Effect of films thickness and hydrogen annealing on passivation performance of plasma ALD based Hafnium oxide films

We investigate the silicon surface passivation property of Plasma Atomic Layer Deposited (PALD) hafnium oxide thin films and study its dependence on silicon (Si) doping type, film thickness, and post-deposition annealing conditions. Our results demonstrate that as-deposited HfOx films exhibit poor passivation quality that can be improved by performing post-deposition annealing at 450 degrees C in hydrogen ambient. We demonstrate that the films can effectively passivate p-Si surfaces as compared to n-Si, where the surface passivation quality of the films improves with increasing film thickness for both silicon doping types. The best performance with a minority carrier lifetime of 1.7 ms, corresponding surface recombination velocity (SRV) similar to 10 cm s-1, is achieved for HfOx films thickness similar to 23 nm deposited on the p-Si substrate. The Capacitance-Voltage (C-V) measurements give an insight into the passivation mechanism of the studied films.
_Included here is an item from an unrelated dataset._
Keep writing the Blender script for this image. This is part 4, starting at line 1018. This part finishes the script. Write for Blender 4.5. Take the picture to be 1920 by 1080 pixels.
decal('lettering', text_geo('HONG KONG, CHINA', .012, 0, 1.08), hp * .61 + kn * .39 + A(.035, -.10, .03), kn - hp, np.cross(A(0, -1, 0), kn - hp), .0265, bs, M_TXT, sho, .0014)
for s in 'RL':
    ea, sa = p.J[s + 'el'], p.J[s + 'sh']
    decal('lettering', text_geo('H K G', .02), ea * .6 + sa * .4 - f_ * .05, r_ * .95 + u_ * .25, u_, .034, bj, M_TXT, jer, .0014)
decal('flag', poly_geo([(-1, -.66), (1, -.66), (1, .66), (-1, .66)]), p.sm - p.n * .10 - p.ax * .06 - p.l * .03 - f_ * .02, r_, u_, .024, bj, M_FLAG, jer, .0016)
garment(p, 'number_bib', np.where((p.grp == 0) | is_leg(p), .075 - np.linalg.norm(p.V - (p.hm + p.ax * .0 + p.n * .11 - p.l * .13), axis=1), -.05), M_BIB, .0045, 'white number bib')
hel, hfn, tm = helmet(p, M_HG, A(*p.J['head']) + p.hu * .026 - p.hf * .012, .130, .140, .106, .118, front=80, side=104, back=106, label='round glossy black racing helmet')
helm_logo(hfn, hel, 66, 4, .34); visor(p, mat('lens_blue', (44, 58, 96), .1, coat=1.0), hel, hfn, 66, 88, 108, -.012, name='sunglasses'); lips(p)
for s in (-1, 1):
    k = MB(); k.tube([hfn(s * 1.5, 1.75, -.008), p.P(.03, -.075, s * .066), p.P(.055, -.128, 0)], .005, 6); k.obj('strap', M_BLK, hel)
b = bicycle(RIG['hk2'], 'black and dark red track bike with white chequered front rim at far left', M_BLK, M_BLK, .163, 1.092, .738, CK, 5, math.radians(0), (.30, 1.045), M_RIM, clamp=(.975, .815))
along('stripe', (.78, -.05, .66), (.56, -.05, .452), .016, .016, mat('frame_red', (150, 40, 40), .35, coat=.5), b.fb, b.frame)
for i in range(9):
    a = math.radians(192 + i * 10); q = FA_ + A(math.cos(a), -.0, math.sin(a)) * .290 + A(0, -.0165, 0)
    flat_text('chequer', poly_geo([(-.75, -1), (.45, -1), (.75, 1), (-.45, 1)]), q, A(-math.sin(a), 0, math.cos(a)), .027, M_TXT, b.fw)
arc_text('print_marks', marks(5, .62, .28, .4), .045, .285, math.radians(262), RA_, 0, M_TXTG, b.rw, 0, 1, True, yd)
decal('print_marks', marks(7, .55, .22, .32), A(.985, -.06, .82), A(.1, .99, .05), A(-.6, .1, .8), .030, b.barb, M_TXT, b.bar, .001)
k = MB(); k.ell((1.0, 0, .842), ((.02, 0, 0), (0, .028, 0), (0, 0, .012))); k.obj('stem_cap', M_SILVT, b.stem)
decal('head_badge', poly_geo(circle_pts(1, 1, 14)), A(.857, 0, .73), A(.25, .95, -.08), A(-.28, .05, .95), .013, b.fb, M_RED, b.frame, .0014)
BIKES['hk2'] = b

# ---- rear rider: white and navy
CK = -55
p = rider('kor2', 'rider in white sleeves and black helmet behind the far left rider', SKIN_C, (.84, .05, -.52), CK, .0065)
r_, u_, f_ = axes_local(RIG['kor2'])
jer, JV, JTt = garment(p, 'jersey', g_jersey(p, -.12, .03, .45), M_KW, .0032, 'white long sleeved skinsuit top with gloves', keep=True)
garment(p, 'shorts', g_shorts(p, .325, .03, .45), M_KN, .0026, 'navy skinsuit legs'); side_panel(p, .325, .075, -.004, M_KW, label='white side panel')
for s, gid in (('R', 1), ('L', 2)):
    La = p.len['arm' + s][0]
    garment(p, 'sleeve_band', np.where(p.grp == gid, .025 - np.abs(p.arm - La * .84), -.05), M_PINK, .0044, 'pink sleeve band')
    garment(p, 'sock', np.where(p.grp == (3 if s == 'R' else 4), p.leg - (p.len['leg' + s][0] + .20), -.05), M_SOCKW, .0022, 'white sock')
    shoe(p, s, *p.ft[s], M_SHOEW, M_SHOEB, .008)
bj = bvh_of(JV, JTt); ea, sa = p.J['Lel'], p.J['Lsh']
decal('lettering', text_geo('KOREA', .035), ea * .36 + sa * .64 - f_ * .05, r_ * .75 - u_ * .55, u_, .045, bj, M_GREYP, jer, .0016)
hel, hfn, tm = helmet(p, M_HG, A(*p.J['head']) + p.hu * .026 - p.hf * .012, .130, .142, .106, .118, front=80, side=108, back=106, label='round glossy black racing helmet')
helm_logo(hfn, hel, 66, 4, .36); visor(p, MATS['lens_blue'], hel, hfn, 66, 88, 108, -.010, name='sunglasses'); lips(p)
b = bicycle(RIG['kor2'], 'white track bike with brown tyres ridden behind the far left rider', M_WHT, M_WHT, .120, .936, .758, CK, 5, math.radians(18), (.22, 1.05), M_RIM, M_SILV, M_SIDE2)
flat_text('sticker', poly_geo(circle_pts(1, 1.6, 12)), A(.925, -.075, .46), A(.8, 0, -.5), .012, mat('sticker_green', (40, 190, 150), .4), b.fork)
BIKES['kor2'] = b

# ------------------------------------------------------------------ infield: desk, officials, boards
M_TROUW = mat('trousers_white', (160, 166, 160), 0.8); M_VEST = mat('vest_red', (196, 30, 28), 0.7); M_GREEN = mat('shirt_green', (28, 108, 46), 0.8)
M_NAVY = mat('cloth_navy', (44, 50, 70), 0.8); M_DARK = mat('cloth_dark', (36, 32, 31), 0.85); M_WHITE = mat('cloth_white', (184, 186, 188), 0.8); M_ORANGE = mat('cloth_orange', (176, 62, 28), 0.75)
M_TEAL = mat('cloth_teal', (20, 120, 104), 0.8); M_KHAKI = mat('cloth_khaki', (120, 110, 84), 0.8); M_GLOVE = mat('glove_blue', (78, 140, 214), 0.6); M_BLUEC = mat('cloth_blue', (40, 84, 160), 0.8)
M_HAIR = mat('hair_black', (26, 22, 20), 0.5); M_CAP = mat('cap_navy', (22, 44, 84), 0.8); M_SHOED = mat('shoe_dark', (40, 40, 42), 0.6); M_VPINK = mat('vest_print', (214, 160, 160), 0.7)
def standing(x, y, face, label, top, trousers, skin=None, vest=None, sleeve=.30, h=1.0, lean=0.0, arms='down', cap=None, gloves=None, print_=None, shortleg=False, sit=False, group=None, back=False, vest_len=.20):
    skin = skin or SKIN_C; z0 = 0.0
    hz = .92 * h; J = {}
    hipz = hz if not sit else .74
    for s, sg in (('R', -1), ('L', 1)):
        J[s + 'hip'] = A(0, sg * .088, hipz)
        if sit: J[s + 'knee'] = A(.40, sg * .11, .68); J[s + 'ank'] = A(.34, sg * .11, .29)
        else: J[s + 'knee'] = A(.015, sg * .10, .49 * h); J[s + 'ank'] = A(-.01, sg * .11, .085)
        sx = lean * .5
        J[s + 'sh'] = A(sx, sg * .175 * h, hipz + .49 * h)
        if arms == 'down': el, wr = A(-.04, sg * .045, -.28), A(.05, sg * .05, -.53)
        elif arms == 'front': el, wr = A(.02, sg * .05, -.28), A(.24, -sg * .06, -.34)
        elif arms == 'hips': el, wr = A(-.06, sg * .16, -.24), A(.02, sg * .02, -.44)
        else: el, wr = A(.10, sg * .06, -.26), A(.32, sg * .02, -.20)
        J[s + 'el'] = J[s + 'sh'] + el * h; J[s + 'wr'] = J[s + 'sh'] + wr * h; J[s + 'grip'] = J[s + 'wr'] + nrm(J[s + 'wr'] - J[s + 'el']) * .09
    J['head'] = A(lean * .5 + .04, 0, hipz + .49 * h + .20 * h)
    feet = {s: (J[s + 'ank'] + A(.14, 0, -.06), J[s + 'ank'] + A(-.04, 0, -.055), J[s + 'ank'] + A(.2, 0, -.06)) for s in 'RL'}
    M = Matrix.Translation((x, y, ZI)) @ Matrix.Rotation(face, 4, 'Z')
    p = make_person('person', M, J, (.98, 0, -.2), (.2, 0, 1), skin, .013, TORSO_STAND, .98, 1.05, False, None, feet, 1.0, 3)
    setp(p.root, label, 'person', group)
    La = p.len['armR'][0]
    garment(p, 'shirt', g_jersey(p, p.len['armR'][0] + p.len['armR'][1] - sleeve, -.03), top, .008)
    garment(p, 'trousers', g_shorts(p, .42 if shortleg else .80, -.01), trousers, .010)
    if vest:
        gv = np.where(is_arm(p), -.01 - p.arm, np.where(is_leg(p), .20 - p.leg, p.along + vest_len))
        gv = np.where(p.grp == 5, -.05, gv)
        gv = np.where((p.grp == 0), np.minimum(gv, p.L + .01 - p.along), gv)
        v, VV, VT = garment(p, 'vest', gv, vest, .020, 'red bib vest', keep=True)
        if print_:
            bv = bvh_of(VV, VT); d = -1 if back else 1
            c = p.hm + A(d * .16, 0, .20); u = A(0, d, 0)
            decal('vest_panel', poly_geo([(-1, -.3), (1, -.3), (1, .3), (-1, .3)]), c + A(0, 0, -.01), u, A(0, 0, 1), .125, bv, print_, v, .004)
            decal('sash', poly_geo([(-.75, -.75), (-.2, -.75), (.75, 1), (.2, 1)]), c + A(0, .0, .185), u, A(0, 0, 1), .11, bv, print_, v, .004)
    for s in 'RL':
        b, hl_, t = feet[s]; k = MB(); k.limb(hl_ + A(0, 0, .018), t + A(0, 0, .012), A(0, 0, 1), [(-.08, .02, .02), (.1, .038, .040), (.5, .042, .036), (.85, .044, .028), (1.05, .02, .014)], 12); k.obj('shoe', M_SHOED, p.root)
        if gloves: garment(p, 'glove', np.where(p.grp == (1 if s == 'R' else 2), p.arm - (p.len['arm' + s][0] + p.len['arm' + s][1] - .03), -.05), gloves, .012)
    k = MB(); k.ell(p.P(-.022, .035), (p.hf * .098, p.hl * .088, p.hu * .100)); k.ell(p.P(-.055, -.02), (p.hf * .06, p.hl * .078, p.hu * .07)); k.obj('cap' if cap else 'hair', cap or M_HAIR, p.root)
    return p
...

Field effect passivation is found to be an important passivation mechanism in PALD-deposited HfOx films, as revealed by C-V measurements. The films are also characterized using Fourier transform infrared spectroscopy (FTIR) and x-ray photoelectron spectroscopy (XPS), which reveals the chemical passivation provided by hydrogen ambient annealing. Overall, the impact of hafnium oxide film thickness and hydrogen ambient annealing conditions on silicon surface passivation is investigated. Our findings will help in utilizing plasma ALD process based HfOx films for silicon solar cell device application.